It’s Thanksgiving week, and in a few days we’ll sit down to our festive meals. Some families will say a prayer before they eat, some will go around the table and say what they’re grateful for, and some will simply dig in without saying anything formal. 

Gratitude is important. Not just at Thanksgiving, although it gets top billing at this time of year. But it’s only meaningful if it impels us to do something. At the very least, to express gratitude to someone else. Or, as do many of our prayers, express gratitude to God.

I taught a session on gratitude this week to a group of Jewish women who had traveled together to Israel this past summer. The criterion for going on the trip was having a child at home under the age of 18, and the goal was to engage them with Judaism, in the hope that they will pass their enthusiasm along to their kids.

I handed out folded pieces of paper, each with a participant’s name on the outside. Their task was to write an anonymous note to that woman, beginning with the words “You are a blessing because…” 
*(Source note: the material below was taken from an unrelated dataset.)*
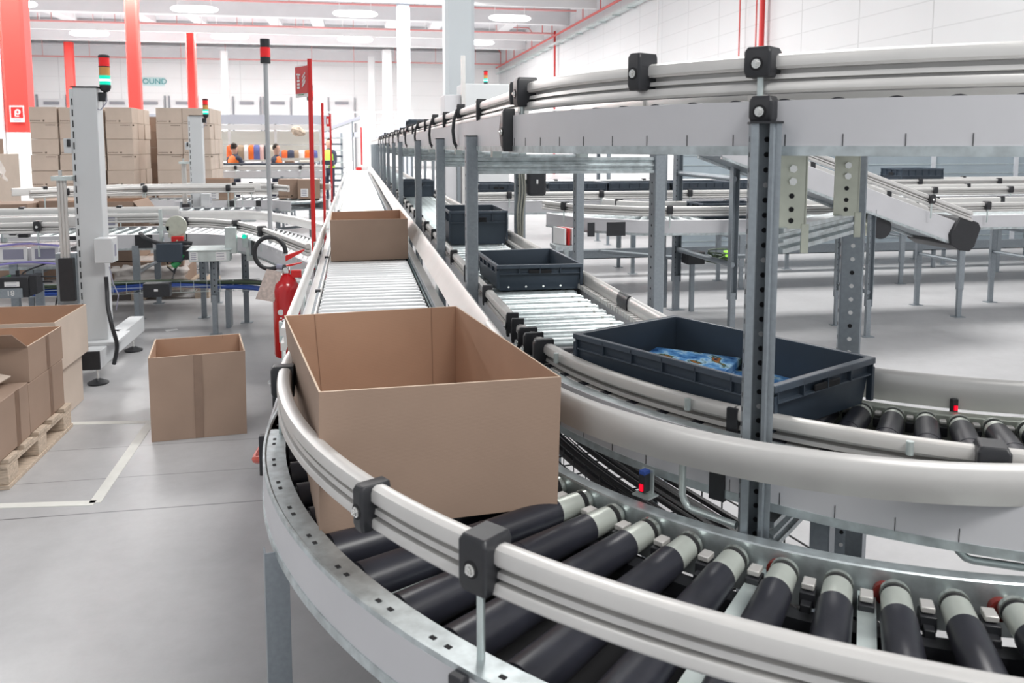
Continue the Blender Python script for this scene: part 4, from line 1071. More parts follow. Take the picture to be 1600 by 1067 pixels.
t, p, zt = red_pole(566, 31.6, 199, .03, 'farthest thin red pole at the end of the straight conveyor')
# ------------------------------------------------------------------ other conveyors of the hall
def smooth_path(pts, n=10):
    """Catmull-Rom through (x, y, z) points"""
    P = [Vector(p) for p in pts]; out = []
    for i in range(len(P) - 1):
        p0 = P[max(i - 1, 0)]; p1 = P[i]; p2 = P[i + 1]; p3 = P[min(i + 2, len(P) - 1)]
        straight_ = (p2 - p1).length > 1.2 and False
        for k in range(n):
            t = k / n
            out.append(.5 * ((2 * p1) + (p2 - p0) * t + (2 * p0 - 5 * p1 + 4 * p2 - p3) * t * t + (3 * p1 - p0 - 3 * p2 + p3) * t ** 3))
    out.append(P[-1]); return out
def conveyor(name, label, pts, width, z, pitch=.1, rr=.025, rm=None, legs=(), guards=(1, 1), gz=.17, smooth=False, panel=.13, cat='conveyor', brace=True, clamps=1.1, group=None, bed=None, doub=True, lowz=0.0, pm=None):
    """pts run along the conveyor; side +1 is left of travel. z may be a number or None when pts carry z (inclines)"""
    P = [Vector((p[0], p[1], z if z is not None else p[2])) for p in pts]
    if smooth: P = smooth_path(P, 8)
    S = []; cum = 0; D = []
    for i, p in enumerate(P):
        d = P[min(i + 1, len(P) - 1)] - P[max(i - 1, 0)]; h = Vector((d.x, d.y, 0)).normalized()
        S.append((p.x, p.y, -h.y, h.x, p.z)); 
        if i: cum += (P[i] - P[i - 1]).length
        D.append(cum)
    L = cum; t = thing(name, label, cat, (P[0].lerp(P[-1], .5).x, P[0].lerp(P[-1], .5).y, min(p.z for p in P)), group)
    w2 = width / 2
    for s_ in (-1, 1):
        MB().sweep(S, [(s_ * w2, -panel), (s_ * w2, 0), (s_ * (w2 - .006), .003), (s_ * (w2 - .03), .003), (s_ * (w2 - .03), -.002), (s_ * (w2 - .006), -.004), (s_ * (w2 - .006), -panel)]).build('side_panel', pm or PANEL, t)
        MB().sweep(S, [(s_ * (w2 + .004), -panel - .012), (s_ * (w2 + .004), -panel + .008), (s_ * (w2 - .04), -panel + .008), (s_ * (w2 - .04), -panel - .012)]).build('bottom_lip', GALV, t)
    def sample(s):
        for i in range(len(D) - 1):
            if D[i + 1] >= s: break
        f = (s - D[i]) / max(1e-6, D[i + 1] - D[i]); p = P[i].lerp(P[i + 1], f); a, b = S[i], S[i + 1]
        n = Vector((a[2] + (b[2] - a[2]) * f, a[3] + (b[3] - a[3]) * f, 0)).normalized(); return p, n
    if bed is not None:
        MB().sweep(S, [(-w2 + .03, -.02), (w2 - .03, -.02), (w2 - .03, -.004), (-w2 + .03, -.004)]).build('belt', bed, t)
    else:
        n = int(L / pitch); r0 = None; extra = MB()
        for k in range(n):
            p, nn = sample((k + .5) * pitch)
            if k >= 100: extra.cyl(p - nn * (w2 - .035) - Vector((0, 0, rr)), p + nn * (w2 - .035) - Vector((0, 0, rr)), rr, seg=8); continue
            M4 = Matrix.Translation(p - Vector((0, 0, rr)) - t.location) @ Matrix.Rotation(math.atan2(nn.y, nn.x), 4, 'Z')
            if r0 is None:
                r0 = MB().cyl((-w2 + .035, 0, 0), (w2 - .035, 0, 0), rr, seg=12).build('roller', rm or CHROME, None); r0.parent = t; r0.matrix_local = M4
            else: inst(r0, t, M4)
        if extra.v: extra.build('far_rollers', rm or CHROME, t)['kind'] = 'stuff'
        MB().sweep(S, [(-w2 + .02, -panel + .01), (w2 - .02, -panel + .01), (w2 - .02, -panel + .016), (-w2 + .02, -panel + .016)]).build('under_roller_sheet', POST, t)
    for s_, g in zip((1, -1), guards):
        if not g: continue
        prof = guard_prof(w2 + .01, gz, 1) if g == 1 else smooth_prof(w2 + .01, gz, 1)
        MB().sweep(S, [(s_ * d, zz) for d, zz in prof]).build('guard_rail', ALUW, t)
        k = .35
        while k < L:
            p, nn = sample(k); q = p + nn * s_ * (w2 + .045)
            clamp(t, (q.x, q.y), (nn.x * s_, nn.y * s_), p.z + gz + .004, h=.07, w=.05, bolt=True if (L < 6 and p.y < 9) else False, rod=p.z - .06)
            k += clamps
    for (s, sides) in legs:
        p, nn = sample(s)
        for s_ in sides:
            q = p + nn * s_ * (w2 - .01)
            leg(t, q.x, q.y, p.z - panel + .03, .055, .035, rz=math.atan2(nn.y, nn.x) + math.pi / 2 * (1 if s_ > 0 else 1), zj=.26)
        if len(sides) == 2 and brace:
            a = p + nn * (w2 - .02); b = p - nn * (w2 - .02); zb = (p.z) * .55
            MB().cyl((a.x, a.y, zb), (b.x, b.y, zb), .018, seg=8).build('leg_brace', POST, t)
    return t, sample
def black_joint(par, x0, x1, y, z0, z1): MB().span(x0, x1, y - .006, y + .004, z0, z1).build('joint_cover', BLACK, par, bevel=.002)
# F: joins the straight conveyor from the left, in front of the carton wall
tF = thing('joining_conveyor', 'left conveyor with long slanting rollers curving in to join the straight conveyor', 'conveyor', (-1.2, 7.8, .66))
Re = smooth_path([(-1.75, 8.10, .79), (-1.40, 8.04, .79), (-1.05, 7.72, .79), (-.76, 7.12, .79), (-.50, 6.38, .79), (-.30, 5.78, .79)], 8)
Le = smooth_path([(-1.76, 8.92, .79), (-1.35, 8.90, .79), (-.98, 8.72, .79), (-.68, 8.25, .79), (-.46, 7.72, .79), (-.30, 7.25, .79)], 8)
def edge_stations(E, side):
    S = []
    for i, p in enumerate(E):
        d = E[min(i + 1, len(E) - 1)] - E[max(i - 1, 0)]; d.z = 0; d.normalize(); S.append((p.x, p.y, -d.y * side, d.x * side, p.z))
    return S
for E, sd in ((Re, -1), (Le, 1)):
    S = edge_stations(E, sd)
    MB().sweep(S, [(0, -.13), (0, 0), (-.006, .003), (-.03, .003), (-.03, -.002), (-.006, -.004), (-.006, -.13)]).build('side_panel', PANEL, tF)
    MB().sweep(S, [(.004, -.142), (.004, -.122), (-.04, -.122), (-.04, -.142)]).build('bottom_lip', GALV, tF)
    MB().sweep(S, guard_prof(.01, .15, 1) if sd < 0 else smooth_prof(.01, .15, 1)).build('guard_rail', ALUW, tF)
    for i in ((5, 17, 25) if sd < 0 else ()):
        q = Vector(S[i][:2]).to_3d(); n = Vector((S[i][2], S[i][3], 0)); q = q + n * .045
        clamp(tF, (q.x, q.y), (n.x, n.y), .944, h=.078, w=.06, rod=.74)
n_ = 26
for k in range(n_):
    f = (k + .5) / n_ * (len(Re) - 1); i = int(f); u_ = f - i
    a = Re[i].lerp(Re[min(i + 1, len(Re) - 1)], u_); c_ = Le[i].lerp(Le[min(i + 1, len(Le) - 1)], u_); d = (c_ - a).normalized()
    MB().cyl(a + d * .035 - Vector((0, 0, .02)), c_ - d * .035 - Vector((0, 0, .02)), .020, seg=12).build('roller', CHROME, tF)
rg = []
for a, c_ in zip(Re, Le):
    d = (c_ - a).normalized(); p_, q_ = a + d * .02, c_ - d * .02
    rg.append([p_ + Vector((0, 0, -.12)), q_ + Vector((0, 0, -.12)), q_ + Vector((0, 0, -.114)), p_ + Vector((0, 0, -.114))])
MB().loft(rg).build('under_roller_sheet', PANEL, tF)
for (x, y) in ((-1.42, 8.08), (-1.42, 8.84), (-1.0, 7.78), (-.62, 8.1)): leg(tF, x, y, .66, .055, .035)
for i in (4, 13, 20): 
    MB().sweep(edge_stations(Re, -1)[i:i + 2], [(.001, -.128), (.001, .0), (.006, .0), (.006, -.128)]).build('joint_cover', BLACK, tF)
tF2, _ = conveyor('joining_conveyor', 'left conveyor passing behind the near tower towards the left edge', [(-5.4, 8.50), (-1.78, 8.50)], .84, .79, pitch=.11, rr=.022, guards=(2, 1), gz=.20, legs=((1.2, (-1, 1)), (2.5, (-1, 1)), (3.4, (-1, 1))), clamps=.9, rm=BROLL)
# second joining lane nearer to the left edge
b = MB()
for k, x in enumerate((-2.42, -2.22)): b.use(LABELW).box((x, 8.05, .93), (.17, .008, .13)).use(INK).box((x, 8.044, .93), (.13, .004, .09))
b.use(GALVL).span(-2.37, -2.33, 8.0, 8.04, .72, 1.03)
b.build('window_frames', None, tF2)['kind'] = 'stuff'
for x in (-2.6, -2.0): MB().span(x, x + .15, 8.072, 8.082, .665, .79).build('joint_cover', BLACK, tF2)
tG, sG = conveyor('belt_conveyor', 'short belt conveyor with white panels between tower and left edge', [(-3.9, 7.05), (-2.15, 7.05)], .5, .83, bed=BLACK, guards=(1, 1), gz=.2, legs=((.3, (-1, 1)), (1.35, (-1, 1))), clamps=.6, panel=.15)
b = MB()
for k in range(4): b.use(LABELW).box((-2.98 + k * .22, 6.785, .79), (.19, .008, .11)).use(INK).box((-2.98 + k * .22, 6.779, .79), (.14, .004, .075))
b.build('window_frames', None, tG)['kind'] = 'stuff'
for zz in (.72, .86):
    pts = [(-3.3 + .1 * k, 6.74 + .02 * math.sin(k), zz + .012 * math.sin(k * .9)) for k in range(12)]
    MB().tube(pts, .008, 6).build('violet_belt', VIOLET, tG)
b = MB().use(GALVL).cyl((-2.75, 6.98, .86), (-2.75, 6.98, .98), .03, seg=14).cyl((-2.68, 7.0, .86), (-2.68, 7.0, .96), .022, seg=14).use(BLACK).box((-2.5, 6.9, .95), (.07, .06, .09)).cyl((-2.56, 6.9, .95), (-2.6, 6.9, .95), .03, seg=14).use(STEEL).box((-2.6, 6.92, .92), (.1, .03, .04))
b.build('pusher', None, tG, bevel=.003)
def ctrl_box(x, y, z, w_, d_, h_, label, body=BLACK, parts=1):
    t = thing('motor_control_box', label, 'control box', (x, y, z), 'black control boxes on the conveyors')
    MB().span(x - w_ / 2, x + w_ / 2, y - d_ / 2, y + d_ / 2, z, z + h_).build('housing', body, t, bevel=.006)
    return t
t = ctrl_box(-2.46, 6.62, .50, .2, .16, .15, 'black control box with a small plate on the left legs, lower left of the tower')
label_plate(t, (-2.47, 6.538, .60), .1, .035, 2)
MB().use(POST).span(-2.56, -2.40, 6.53, 6.545, .50, .57).build('grey_front_plate', None, t)
MB().span(-2.362, -2.31, 6.55, 6.68, .52, .66).build('plug', BLACK, t, bevel=.003)
MB().cyl((-2.46, 6.62, .649), (-2.46, 6.62, .69), .012, seg=10).build('knob', BLACK, t)
fc = bpy.data.curves.new('digits', 'FONT'); fc.body = '18'; fc.size = .055; fc.extrude = .0008; fc.align_x = 'CENTER'; fc.align_y = 'CENTER'
fo = bpy.data.objects.new('digits_curve', fc); COL.objects.link(fo); me_ = bpy.data.meshes.new_from_object(fo.evaluated_get(bpy.context.evaluated_depsgraph_get())); bpy.data.objects.remove(fo)
fo = bpy.data.objects.new('digits', me_); COL.objects.link(fo); fo.parent = t; fo.location = Vector((-2.48, 6.528, .535)) - t.location; fo.rotation_euler = (math.pi / 2, 0, 0); me_.materials.clear(); me_.materials.append(LABELW)
def cable(label, pts, r, m, cat='cable', name='cable', group=None, n=8):
    o = MB().tube(smooth_path(pts, n), r, 8).build(name, m, None); return tag(o, label, cat, group)
cable('green and black cable drooping from the left belt conveyor to the black control box', [(-2.75, 6.76, .72), (-2.8, 6.7, .66), (-2.72, 6.66, .60), (-2.5, 6.6, .655)], .007, GREEN)
cable('thin black cable looping below the left belt conveyor', [(-2.3, 6.76, .72), (-2.45, 6.7, .66), (-2.40, 6.68, .60), (-2.25, 6.7, .585)], .006, BLACK)
cable('black cable hanging from the control box down to the floor at the left', [(-2.3, 6.62, .64), (-2.17, 6.6, .63), (-2.17, 6.6, .55), (-2.20, 6.58, .42), (-2.25, 6.6, .1)], .006, BLACK)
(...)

I’m not sure how much they’d actually thought about feeling grateful for one another beforehand. But when they got the assignment, not one hesitated. They each started writing immediately. It was easy, and clearly it made them happy to do it.

When they were done I collected the notes and we handed them out, so no one knew who had written to her. And I will tell you, watching their faces as they read the notes was wonderful. There were gasps of joy, tears, huge smiles. One woman clutched hers to her chest and said, “I’m framing this!”

After they were done, I asked them two questions: How did they feel when they wrote the note, and how did they feel when they received and read theirs.

Both experiences – giving and receiving – moved them deeply. Both were enormously gratifying. At the end of the evening, as we were leaving, I saw one woman walk up to another and say quietly, “I wrote your note,” and they embraced.

What I found most moving about that moment was watching the woman who’d written the blessing. She was overjoyed to have given the other person the gift of her gratitude.

And now, here’s the kicker – none of this matters if it doesn’t move them to do something. It’s just a feel-good moment.

For them to truly be a blessing in the world, they have to keep doing, keep striving to be their highest selves, keep reaching out to their families, their friends, their communities.

Lately, I’ve been doing a lot of interfaith work. And I’m learning something about my Christian colleagues in the clergy. They talk an awful lot about God’s love. We do too, in our tradition; in our services we first sing ahavat olam, a prayer about God’s love for us, and then we’ll chant the Shema, the central prayer of Judaism that simply states that God is God.

 And then immediately we sing the v’ahavta, “you shall love,” which declares that we are commanded to love God with all our heart, with all our soul, with all our strength. And the prayer continues with the injunction that we are to observe all of God’s commandments and be holy to God.

In Judaism, God’s love is one part of the equation. Our love for God, and our actions in the world, are equally important, perhaps even more so. Because both receiving and giving blessings are essential.

My teacher Rabbi Marcia Prager wrote: “The Jewish practice of blessing derives from our tradition’s desire to promote joy and appreciation, wonder and thankfulness, amazement and praise… It is in itself not at all strenuous…. It merely asks us to engage in a moment of delayed gratification, using the respite as an opportunity for something else to occur.” (from The Path of Blessing).

That moment of delayed gratification – when we stop to say motzi before taking the first bite – reminds us that we are part of something bigger than ourselves. My prayer is that it also reminds us that we have a role to play in the world.

Yes, God loves us. God has blessed us.

But we can not be passive recipients of that love and blessing. Our task is to step forward and be a blessing.

This is the sermon that I gave over to Congregation Kol HaNeshama this Shabbat.